For some definitions of wealth, surely. By most quality of life metrics, the average (Western) European is doing as well or better than the average American.
The article suggests heavily that, the way things are going, that's not going to be the case in the future. Right now, Europeans are still living off past prosperity, but if they don't build a real technology industry and innovate, then future Europeans will be much worse off.
> Right now, Europeans are still living off past prosperity, but if they don't build a real technology industry and innovate, then future Europeans will be much worse off.
As an American, I've heard some variant of this for literally my entire life.
Europe is technologically conservative in ways that the US is not. It's unclear that this has, is having, or will have any impact on the actual material wellbeing of the people who live there.
Compare life expectancy[1], or just about any self-reported QoL metric[2] (where the US doesn't perform badly, just not better!).

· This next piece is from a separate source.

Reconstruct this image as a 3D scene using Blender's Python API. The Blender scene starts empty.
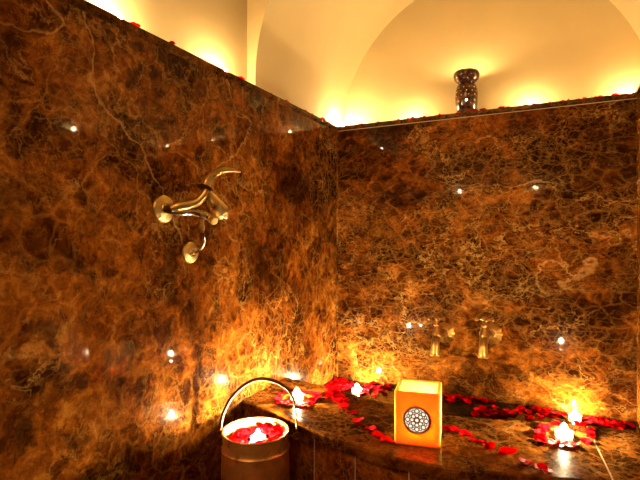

It seems odd that the Europhiles always fall back on such oblique support. Life expectancy, for example, is heavily impacted by things like demographics and obesity. The 'better life index' is literally editorial content. Its outcomes are driven by its creators' choices with regard to the wording/framing of their questions and the weights of the various components of their scores. The US, for example, has an average household net-adjusted disposable income per capita of >60% the OECD average.. but gets an "8.5" on income? Weird.
I'm not any particular Europhile. The closest derisive (?) term would be an American urbanist; I'm very happy where I am in the US.
I don't think it makes sense to wave away life expectancy as a demographic anomaly: there are counterbalancing anomalies that favor the US (such as tobacco and alcohol consumption), and yet Europe still averages out on top. But even if it was: obesity (and societal compromises made to accommodate it) are part of self-reported QoL metrics. Why ignore that?
The same is true for the Better Life Index: Europe is not exceeding the US in many (or even a majority) of metrics, but is consistently at par with them. The conclusion to draw is that the OECD's framing can be biased, but that bias doesn't actually appear to favor Europe.
As for income: it turns out that perception is everything. Joe Schmoe in America might have more disposable income than the average German or Italian, but he's also aware of his country's lopsided income distribution[1]. That kind of inequality permeates through QoL perceptions.
It doesn’t really succeed in making that case though, there’s a lot of invective but few facts. If you used the same criteria as the author for the US outside of SV how does it compare?
> Today’s Europeans are not yet poor — they are still living off the prosperity created by prior generations, and that enables their passive consumption
Americans have significantly higher disposable income[0] and household net worth[1], and less debt[2]. By what QOL metrics is the average Western European doing better than the average American?
I’ve travelled to quite a few places in Europe and coming from the American Midwest, we are beating much of Europe in most/all QoL metrics by a mile.
Much larger and nicer homes, larger properties, mincer automobiles, more variety of all consumer goods, higher incomes, more wealth and social mobility to name a few and I live in “flyover” country.
Based on conversations I've had, it seems most Americans who think that way took a vacation to a ritzy area of Barcelona, Nice, or Florence, and and deduced that 100% of Europeans, must live like that.
Suicide rates are a good place to start. Overall the EU's suicide rate is 10.25/100k vs 14.04/100k in the US, and it looks like many places in the Midwest are doing worse than the US average.
It's a matter of opinion and what people want, but from American i crossed path with who settled in western Europe: accessible health-care, better infrastructures, holidays and work-life balance are some of the things that are recurring.
I meant by both proxy statistics (e.g. life expectancy) and self-reported statistics (e.g. QoL metrics). I've linked both of those in comments in an adjacent subthread.
I, like many Americans, would take a strong safety net, sustainable urban development and a smaller home over the US's mess of a safety net, socially devastating suburban sprawl, and a 4000 sqft McMansion.
This is what we refer to as "europoor". Sure they have taxpayer funded "healthcare", council "housing", public "transportation" but it's not really what i would want for myself. Those things only exist because the middle class in europe is foced to give up a lifestyle of freedom/autonomy to average it out so the folks below them can get (1 + 0)/2. It won't stand on its own otherwise.
Thankfully the decision isn't being made for me by making those things prohibitively expensive to force me to live in urbania.
It's a decent house out in the suburbs vs some dense urban inner city apartment or something attached to other people with people of varying crazyness for lack of a better word living around you. And if you do want to own a house, it's going to be crazy expensive and cars you can't drive unless it's tuesday and you have an odd numbered license plate.
The people living in the villas are the actual wealthy who gets to bypass the system (ie billionaire flying a private jet to a climate change conference to try to get the government to ban cars to force you to use a packed train). I'm advocating for freedom/autonomy for the middle class instead of grouping everyone who isn't a billionaire together. I'm just saying we add one more partition.